Hz. Hüseyin (a.s)’in yaptığı meşru müdafaa idi, direnişti. Onun ashabı Peygamber ailesini korumak için oradalardı. Hatta Hz. Hüseyin (a.s) onlara “Sizler gidebilirsiniz. Onların işi benimle” buyurmuştu. Ashabı ise “Sizi nasıl bırakırız, insanların yüzüne nasıl bakarız?” cevabını verdi. Tüm İmamlarımız derinlemesine düşünülürse fark edilecektir ki en isabetli kararları veriyorlardı. Hz. Hasan (a.s), savaşmak için hazırlık yapmasına rağmen Muaviye’nin satın aldığı insanlar yüzünden barış yapmak zorunda kalmıştır.”dedi.
Türkiye Caferileri Lideri Selahattin Özgündüz konuşmasında; “ Bu yolda Hz. Hüseyin (a.s)’i takip etmek çok seçkin olmayı gerektirir. İşte bu yetmiş iki kişi o zamanın olabilecek en seçkin kişileriydi. Hepsinin alnı ak ve temizdi. Canlarından çok sevdikleri İmam Hüseyin (a.s) için kendilerini kalkan edecek kadar özveriliydiler. Hz. Hüseyin (a.s)’in derdi ile dertlendiler ve İslam’ın öz önderi ile beraber şehit düştüler. Yetmiş iki şehit ama her biri başka bir âlem. Selam olsun cümlesine.

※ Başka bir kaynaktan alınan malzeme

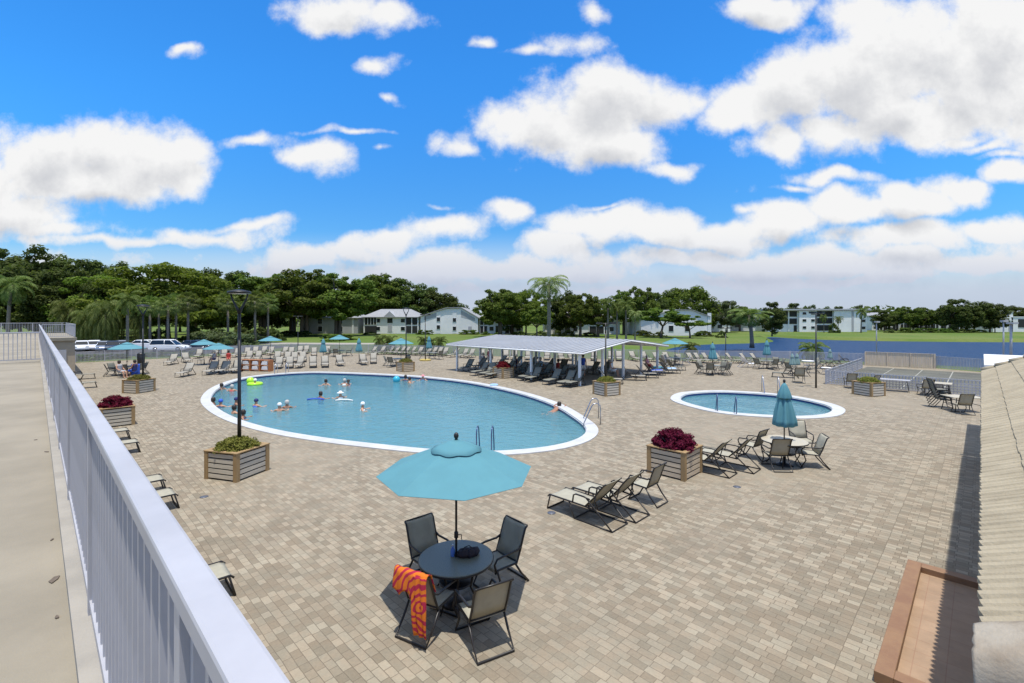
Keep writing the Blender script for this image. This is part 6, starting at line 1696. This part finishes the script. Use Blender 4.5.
S_ = [
 (221.5, 389.5, 'spread', 'skin', M['hair'], 0, None, 'dark haired bather at the upper left pool rim, left one of two'),
 (232, 391, 'spread', 'skin', M['hair_grey'], 0, M['red'], 'bather in reddish swimwear right of the one at upper left rim'),
 (255, 384.5, 'float', 'skin', M['whitecloth'], 1, M['lime'], 'bather with white cap leaning back in the lime float ring'),
 (213.5, 405, 'spread', 'skin_tan', M['hair'], 0, None, 'dark haired bather hugging the leftmost pool rim'),
 (220.5, 407, 'spread', 'skin', M['blue'], 1, M['navy'], 'bather in blue cap at the left pool rim'),
 (236, 405, 'spread', 'skin_tan', M['navy'], 1, M['navy'], 'bather in navy cap just left behind the nearest lamp post'),
 (234, 413.5, 'spread', 'skin', M['hair'], 0, None, 'bather at lower left rim just left of the nearest lamp post'),
 (243, 418.5, 'spread', 'skin_tan', M['hair'], 0, M['navy'], 'dark clad bather at the rim right of the nearest lamp post'),
 (256, 406.5, 'spread', 'skin', M['navy'], 1, M['blue'], 'bather in navy cap right of the nearest lamp post'),
 (279.5, 411, 'spread', 'skin', M['whitecloth'], 1, None, 'bather in white cap, left one of the pair in the left half'),
 (287, 408, 'spread', 'skin_tan', M['hair_grey'], 0, None, 'brown haired bather, right one of the pair in the left half'),
 (326, 385, 'spread', 'skin', M['hair'], 0, None, 'dark haired bather alone in the upper middle of the pool'),
 (344.5, 384.5, 'spread', 'skin', M['hair_grey'], 0, M['whitecloth'], 'pale bather, left one of the close upper pair'),
 (348.5, 385.5, 'spread', 'skin_tan', M['hair'], 2, M['pink'], 'bather in pink with hat, right one of the close upper pair'),
 (320.5, 398.5, 'spread', 'skin_tan', M['hair'], 0, M['blue'], 'bather in royal blue top in the middle of the pool'),
 (340.5, 398, 'spread', 'skin', M['whitecloth'], 2, M['whitecloth'], 'bather in white sun hat and top in the middle of the pool'),
 (362.5, 410, 'spread', 'skin', M['whitecloth'], 1, M['whitecloth'], 'bather in white cap nearest to the pool centre'),
 (405.5, 380.5, 'spread', 'skin_tan', M['hair'], 0, M['navy'], 'dark haired bather by the far rim behind the orange one'),
 (409.5, 382.5, 'spread', 'skin', M['hair'], 0, M['orange'], 'bather in orange swimwear by the far rim'),
 (423, 380, 'spread', 'skin', M['pink'], 2, M['lightblue'], 'bather in pale blue top and pink hat by the far rim'),
]
for a in S_: swimmer(*a)
# bather leaning on the rim at right with legs trailing
V = [(-.30, 0, -.08), (-.1, 0, -.03), (.12, 0, .06), (.22, 0, .12), (.28, 0, .19), (.31, 0, .28), (.40, 0, .25)]
E = [(0, 1), (1, 2), (2, 3), (3, 4), (4, 5), (5, 6)]; Rr = [(.14, .10), (.14, .10), (.15, .10), .06, .07, .09, .02]
for s_ in (-1, 1):
    b0 = len(V); V += [(.16, s_ * .18, .06), (.26, s_ * .30, .10), (.46, s_ * .30, .17), (.56, s_ * .2, .18)]; E += [(2, b0), (b0, b0 + 1), (b0 + 1, b0 + 2), (b0 + 2, b0 + 3)]; Rr += [.055, .045, .038, .035]
    b0 = len(V); V += [(-.42, s_ * .09, -.10), (-.80, s_ * .14, -.10), (-1.18, s_ * .13, -.07), (-1.30, s_ * .14, -.06)]; E += [(0, b0), (b0, b0 + 1), (b0 + 1, b0 + 2), (b0 + 2, b0 + 3)]; Rr += [.085, .06, .04, .03]
pr_ = thing('person', 'dark haired bather resting arms on the right pool rim with legs trailing', 'person', G(556.5, 409.5, -.10), R(55), 'bathers in the main pool')
o = bpy.data.objects.new('body', skin_mesh('person_body', V, E, Rr, M['skin_tan'], 0, 2)); col.objects.link(o); o.parent = pr_
head_bits(pr_, (.31, 0, .25), M['hair'], 0); mb = MB(); mb.lathe([(.16, -.05), (.165, .0), (.15, .05)], 12, (-.32, 0, -.09), mod=lambda a, i: 1 - .2 * abs(math.cos(a))); mb.build('swimwear', M['navy'], pr_, True)
# floats
mb = MB(); mb.tube(arc((0, 0, 0), .40, 0, 2 * math.pi * 19 / 20, 19, (1, 0, 0), (0, 1, 0)), .12, 10, closed=True); o = mb.build('swim_float', M['lime'], None); o.location = G(255, 384.5, -.13) + Vector((0, 0, .04)); tag(o, 'lime green inflatable float ring in the left part of the pool', 'pool float')
for (px, py, m, lab) in ((250.5, 383, M['lime'], 'small lime green ball beside the lime float ring'), (396.5, 381.5, M['aqua_vinyl'], 'aqua blue ball floating by the far pool rim')):
    mb = MB(); mb.lathe([(.27 * math.sin(math.pi * i / 12) + 1e-5, -.27 * math.cos(math.pi * i / 12)) for i in range(13)], 20); o = mb.build('beach_ball', m, None); o.location = G(px, py, -.13) + Vector((0, 0, .15)); tag(o, lab, 'ball')
    m2 = MB(); m2.lathe([(.001, .275), (.03, .272), (.035, .262)], 10); m2.build('valve', M['whitecloth'], o)
for (px, py, m, lab) in ((344, 401, M['whitecloth'], 'white foam noodle held by the bather in white hat'), (315.5, 400, M['blue'], 'royal blue foam noodle left of the bather in royal blue')):
    mb = MB(); mb.tube([(-.5, 0, 0), (-.2, .12, .03), (.2, .12, .03), (.5, 0, 0)], .04, 8); o = mb.build('foam_noodle', m, None); o.location = G(px, py, -.13) + Vector((0, 0, .03)); tag(o, lab, 'pool noodle')
# people on the deck: sitting and standing
def sit_mesh(m):
    V = [(0, 0, .52), (-.06, 0, .78), (-.10, 0, 1.0), (-.10, 0, 1.09), (-.08, 0, 1.16), (-.06, 0, 1.28), (.03, 0, 1.24)]
    E = [(0, 1), (1, 2), (2, 3), (3, 4), (4, 5), (5, 6)]; Rr = [(.17, .12), (.15, .11), (.15, .09), .06, .075, .092, .02]
    for s_ in (-1, 1):
        b0 = len(V); V += [(-.09, s_ * .18, .99), (-.02, s_ * .24, .74), (.20, s_ * .20, .64), (.28, s_ * .17, .63)]; E += [(2, b0), (b0, b0 + 1), (b0 + 1, b0 + 2), (b0 + 2, b0 + 3)]; Rr += [.06, .045, .036, .032]
        b0 = len(V); V += [(.06, s_ * .09, .50), (.44, s_ * .11, .50), (.50, s_ * .11, .08), (.62, s_ * .12, .04)]; E += [(0, b0), (b0, b0 + 1), (b0 + 1, b0 + 2), (b0 + 2, b0 + 3)]; Rr += [.09, .065, .042, .035]
    return skin_mesh('person_body', V, E, Rr, m, 0, 2)
def stand_mesh(m):
    V = [(0, 0, .95), (.0, 0, 1.18), (0, 0, 1.40), (0, 0, 1.49), (.01, 0, 1.56), (.02, 0, 1.68), (.11, 0, 1.64)]
    E = [(0, 1), (1, 2), (2, 3), (3, 4), (4, 5), (5, 6)]; Rr = [(.16, .11), (.14, .10), (.16, .10), .06, .075, .092, .02]
    for s_ in (-1, 1):
        b0 = len(V); V += [(0, s_ * .19, 1.38), (-.02, s_ * .24, 1.10), (.06, s_ * .25, .86), (.08, s_ * .25, .76)]; E += [(2, b0), (b0, b0 + 1), (b0 + 1, b0 + 2), (b0 + 2, b0 + 3)]; Rr += [.06, .045, .036, .035]
        b0 = len(V); V += [(0, s_ * .10, .86), (.02, s_ * .11, .48), (-.01, s_ * .12, .08), (.12, s_ * .13, .04)]; E += [(0, b0), (b0, b0 + 1), (b0 + 1, b0 + 2), (b0 + 2, b0 + 3)]; Rr += [.09, .065, .042, .036]
    return skin_mesh('person_body', V, E, Rr, m, 0, 2)
SIT = {t: sit_mesh(M[t]) for t in ('skin', 'skin_tan')}; STD = {t: stand_mesh(M[t]) for t in ('skin', 'skin_tan')}
def dressed(kind, px, py, rz, tone, shirt, shorts, hairm, label, cap=0):
    th = thing('person', label, 'person', G(px, py), rz, 'people on the pool deck')
    o = bpy.data.objects.new('body', (SIT if kind == 'sit' else STD)[tone]); col.objects.link(o); o.parent = th
    if kind == 'sit':
        head_bits(th, (-.06, 0, 1.25), hairm, cap)
        mb = MB(); mb.lathe([(.19, .50), (.185, .62), (.18, .78), (.19, .92), (.20, 1.0), (.12, 1.06), (.07, 1.07)], 16, (-.055, 0, 0), mod=lambda a, i: 1 - .25 * abs(math.cos(a)) ** 2)
        mb.build('shirt', shirt, th, True)
        for s_ in (-1, 1): m2 = MB(); m2.tube([(.0, s_ * .085, .51), (.36, s_ * .11, .505)], [.12, .095], 10); m2.build('shorts_leg', shorts, th)
    else:
        head_bits(th, (.02, 0, 1.65), hairm, cap)
        mb = MB(); mb.lathe([(.19, .88), (.175, 1.05), (.18, 1.22), (.21, 1.36), (.20, 1.42), (.08, 1.475)], 16, (0, 0, 0), mod=lambda a, i: 1 - .28 * abs(math.cos(a)) ** 2); mb.build('shirt', shirt, th, True)
        for s_ in (-1, 1): m2 = MB(); m2.tube([(0, s_ * .085, .93), (.02, s_ * .11, .52)], [.115, .095], 10); m2.build('shorts_leg', shorts, th)
    return th
dressed('sit', 482.5, 367, R(-120), 'skin', M['whitecloth'], M['navy'], M['hair_grey'], 'person in white shirt seated under the left end of the pavilion')
dressed('stand', 489.5, 366, R(-80), 'skin_tan', M['pink'], M['whitecloth'], M['hair'], 'person in pink top standing under the left end of the pavilion')
dressed('sit', 515, 371.5, R(-100), 'skin', M['navy'], M['navy'], M['hair'], 'person in navy seated on the shaded loungers beyond the burgundy plant')
dressed('sit', 541, 373.5, R(-60), 'skin', M['lightblue'], M['bgrey'], M['hair_grey'], 'grey haired person in pale blue seated mid pavilion')
dressed('sit', 557.5, 376, R(-140), 'skin_tan', M['red'], M['navy'], M['hair'], 'person in red seated under the pavilion middle')
dressed('stand', 583, 376, R(-90), 'skin', M['blue'], M['whitecloth'], M['hair'], 'person in royal blue top standing behind the front right pavilion post')
dressed('sit', 612, 376.5, R(-30), 'skin', M['whitecloth'], M['whitecloth'], M['hair_grey'], 'person in white seated under the right end of the pavilion')
dressed('sit', 647.5, 371, R(-40), 'skin', M['pink'], M['red'], M['hair_grey'], 'person in pink seated by the blue towels right of the pavilion')
dressed('sit', 214, 364, R(-100), 'skin', M['bgrey'], M['navy'], M['hair_grey'], 'grey haired person seated behind the loungers at the left pool edge')
dressed('sit', 228.5, 363.5, R(-60), 'skin_tan', M['red'], M['red'], M['hair'], 'person in red seated behind the loungers left of the lamp post')
dressed('sit', 120, 378, R(-10), 'skin', M['bgrey'], M['bgrey'], M['hair'], 'person in grey seated at the umbrella table nearest the cars')
dressed('sit', 134, 377, R(170), 'skin_tan', M['navy'], M['blue'], M['hair'], 'person in navy seated at the right of the umbrella table nearest the cars')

Bedir’den Kerbela’ya, Kerbela’dan Çanakkale’ye, Çanakkale’den Karabağ’a ve tüm şehitlerimize selam olsun. Rabbim, Hz. Hüseyin (a.s) ile onları komşu etsin.”dedi.
Konuşmaların ardından panelde, Ehl-i Beyt âşıkları İran’ın ünlü meddahlarından Emir Hüseyin’in mersiyeleriyle gözyaşlarına boğuldu.
Panel, Cem TV, Kanal 12 ve Zeynebiye TV’den canlı olarak yayınlandı.